§ 68. Из истории церковной науки
Сильный подъем науки с начала XIII века обусловливался: 1) грандиозным триумфом церкви и папства со времени Иннокентия III; 2) пробуждением религиозности со времени святого Франциска; 3) расширением и обогащением всей культуры и открытием истинного Аристотеля [сношения с Востоком; арабы и иудеи как посредники при знакомстве с греческой философией; супернатуралист Авиценна (ум. 1037), пантеист Аверроэс (ум. 1198); влияние Маймонида на Фому и др.]. Обе новые великие силы, нищенствующие ордены и Аристотель, должны были сначала отвоевывать себе место в науке; последний победил, когда церковь убедилась, что он является лучшим союзником в борьбе против крайнего реализма, приводящего к пантеизму. Теперь стал развиваться смягченный реализм, признающий общие понятия «in re», но умевший, в случае необходимости, помещать их также «ante» и «post rem».

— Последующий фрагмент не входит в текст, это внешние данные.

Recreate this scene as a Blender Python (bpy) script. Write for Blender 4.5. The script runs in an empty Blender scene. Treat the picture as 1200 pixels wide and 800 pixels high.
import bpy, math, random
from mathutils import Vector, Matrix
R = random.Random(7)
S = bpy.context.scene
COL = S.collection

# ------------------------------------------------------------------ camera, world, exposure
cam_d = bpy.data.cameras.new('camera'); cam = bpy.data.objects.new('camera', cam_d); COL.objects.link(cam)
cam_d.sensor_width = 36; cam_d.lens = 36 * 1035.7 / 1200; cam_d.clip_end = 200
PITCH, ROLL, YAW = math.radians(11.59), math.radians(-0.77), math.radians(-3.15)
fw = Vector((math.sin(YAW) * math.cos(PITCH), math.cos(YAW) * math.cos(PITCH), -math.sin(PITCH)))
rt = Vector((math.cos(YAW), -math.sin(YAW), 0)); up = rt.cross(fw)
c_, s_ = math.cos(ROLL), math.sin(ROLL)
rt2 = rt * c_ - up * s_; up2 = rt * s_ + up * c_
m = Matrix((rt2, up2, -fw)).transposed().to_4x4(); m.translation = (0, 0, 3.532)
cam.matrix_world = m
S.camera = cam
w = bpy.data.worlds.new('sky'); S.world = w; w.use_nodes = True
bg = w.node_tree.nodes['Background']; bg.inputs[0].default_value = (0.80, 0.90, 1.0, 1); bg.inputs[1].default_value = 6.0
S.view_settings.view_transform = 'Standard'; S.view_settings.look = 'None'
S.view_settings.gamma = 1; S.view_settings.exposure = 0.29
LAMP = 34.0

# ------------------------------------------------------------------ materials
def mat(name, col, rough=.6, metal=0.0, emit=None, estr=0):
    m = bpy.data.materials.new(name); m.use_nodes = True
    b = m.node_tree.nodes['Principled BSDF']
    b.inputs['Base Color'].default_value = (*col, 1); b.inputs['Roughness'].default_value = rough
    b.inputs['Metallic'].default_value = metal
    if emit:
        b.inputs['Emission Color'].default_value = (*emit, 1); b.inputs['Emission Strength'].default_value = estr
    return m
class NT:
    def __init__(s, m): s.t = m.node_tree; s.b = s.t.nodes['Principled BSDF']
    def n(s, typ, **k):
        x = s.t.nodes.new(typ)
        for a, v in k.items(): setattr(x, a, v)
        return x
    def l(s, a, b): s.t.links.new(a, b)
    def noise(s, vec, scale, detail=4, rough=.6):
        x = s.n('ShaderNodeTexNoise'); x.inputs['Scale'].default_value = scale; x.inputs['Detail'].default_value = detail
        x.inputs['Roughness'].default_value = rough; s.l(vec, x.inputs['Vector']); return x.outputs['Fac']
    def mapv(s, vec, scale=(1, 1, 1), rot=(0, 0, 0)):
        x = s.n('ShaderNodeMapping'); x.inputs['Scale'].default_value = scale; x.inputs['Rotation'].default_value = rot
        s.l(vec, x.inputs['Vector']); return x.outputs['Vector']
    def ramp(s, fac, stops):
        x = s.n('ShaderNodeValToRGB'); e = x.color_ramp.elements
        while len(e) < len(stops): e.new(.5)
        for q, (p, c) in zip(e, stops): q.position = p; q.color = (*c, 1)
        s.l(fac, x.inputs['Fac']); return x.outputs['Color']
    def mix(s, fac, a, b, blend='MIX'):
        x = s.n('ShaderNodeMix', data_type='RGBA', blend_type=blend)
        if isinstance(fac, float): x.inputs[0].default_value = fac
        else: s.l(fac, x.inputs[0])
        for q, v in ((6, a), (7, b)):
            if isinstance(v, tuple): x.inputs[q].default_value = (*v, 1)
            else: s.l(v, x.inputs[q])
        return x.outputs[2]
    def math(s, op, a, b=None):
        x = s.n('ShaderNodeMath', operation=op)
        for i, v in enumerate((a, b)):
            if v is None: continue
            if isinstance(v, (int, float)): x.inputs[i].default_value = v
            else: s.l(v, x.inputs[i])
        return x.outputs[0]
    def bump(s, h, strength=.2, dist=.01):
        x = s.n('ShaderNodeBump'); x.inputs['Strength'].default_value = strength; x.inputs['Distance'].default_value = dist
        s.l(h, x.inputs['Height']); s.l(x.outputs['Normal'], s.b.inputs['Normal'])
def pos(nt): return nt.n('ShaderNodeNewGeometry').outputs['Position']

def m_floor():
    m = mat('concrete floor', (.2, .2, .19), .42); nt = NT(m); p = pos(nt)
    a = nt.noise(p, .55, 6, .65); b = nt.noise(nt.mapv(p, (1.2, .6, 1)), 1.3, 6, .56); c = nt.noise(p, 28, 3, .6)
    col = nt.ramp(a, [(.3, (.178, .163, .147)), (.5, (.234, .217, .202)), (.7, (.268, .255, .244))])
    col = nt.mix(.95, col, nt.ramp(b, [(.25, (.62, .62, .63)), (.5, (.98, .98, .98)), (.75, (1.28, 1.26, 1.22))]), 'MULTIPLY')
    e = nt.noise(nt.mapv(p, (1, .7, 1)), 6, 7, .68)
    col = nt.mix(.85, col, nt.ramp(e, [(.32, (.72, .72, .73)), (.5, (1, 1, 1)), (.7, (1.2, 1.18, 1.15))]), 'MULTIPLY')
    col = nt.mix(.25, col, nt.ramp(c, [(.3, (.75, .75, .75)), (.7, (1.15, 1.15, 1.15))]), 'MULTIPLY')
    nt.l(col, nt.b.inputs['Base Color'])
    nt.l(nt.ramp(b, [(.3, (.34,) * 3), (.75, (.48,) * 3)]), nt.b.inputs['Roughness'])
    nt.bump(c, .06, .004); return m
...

Новая наука так же, как и прежняя, пыталась объяснить мир, сводя все к Богу, но это было равносильно подчинению всякого знания авторитету церкви. В некотором смысле в XIII веке наука была еще более связана, чем раньше, так как не только древняя догматика (articuli fidei), но даже догма в изложении Петра Ломбардского и вся область церковной деятельности считалась абсолютным авторитетом, и требование, чтобы всякий авторитет в частных вопросах был равносилен разуму, лишь теперь было решительно выставлено. Богословы нищенствующих орденов дали «научное» оправдание данному состоянию церкви с ее новыми установлениями и учениями, оперируя одинаковым образом с «credo» и «intelligo». Ансельм стремился построить на почве основывающегося на авторитете откровения рациональное здание; у новейших ученых самое произвольное смешение разнородных элементов стало принципом. Было сохранено представление, что богословие является спекулятивной наукой, высшая цель которой visio dei; но доверие к церкви было так велико, что это спекулятивное здание все время надстраивали положениями, основывающимися на авторитете. Однако, развился взгляд, что существует естественное и откровенное богословие, но их представляли себе в теснейшей гармонии, одно как дополнение и завершение другого, и жили убеждением, что это целое выдерживает суд разума. Количество материала, которым надо было овладеть, было необозримо как со стороны откровения (вся Библия, учение и практика церкви), так и со стороны разума (Аристотель). Тем не менее, от «сентенций» перешли к системе («Summae»): то, чего достигла церковь в жизни, господство над миром, должно отражаться и в ее теологии. Новая догматика является диалектическо-систематической переработкой церковной догмы и церковной деятельности с целью развить ее в цельную систему, охватывающую все достойное знания в высшем смысле, с целью доказать ее и, таким образом, привлечь на службу церкви все силы разума и все миропознание. С этой целью всегда соединялась другая, субъективная, вознесение к Богу и наслаждение им. Теперь обе цели сливаются: познание церковного учения является познанием Бога, так как церковь есть олицетворение Христа. При всем том эти схоластики не были подневольными работниками церкви, напротив: они сознательно искали знания для своей души, но они могли дышать только в церкви. Возведенное ими здание рухнуло, но и их работа была прогрессом в науке.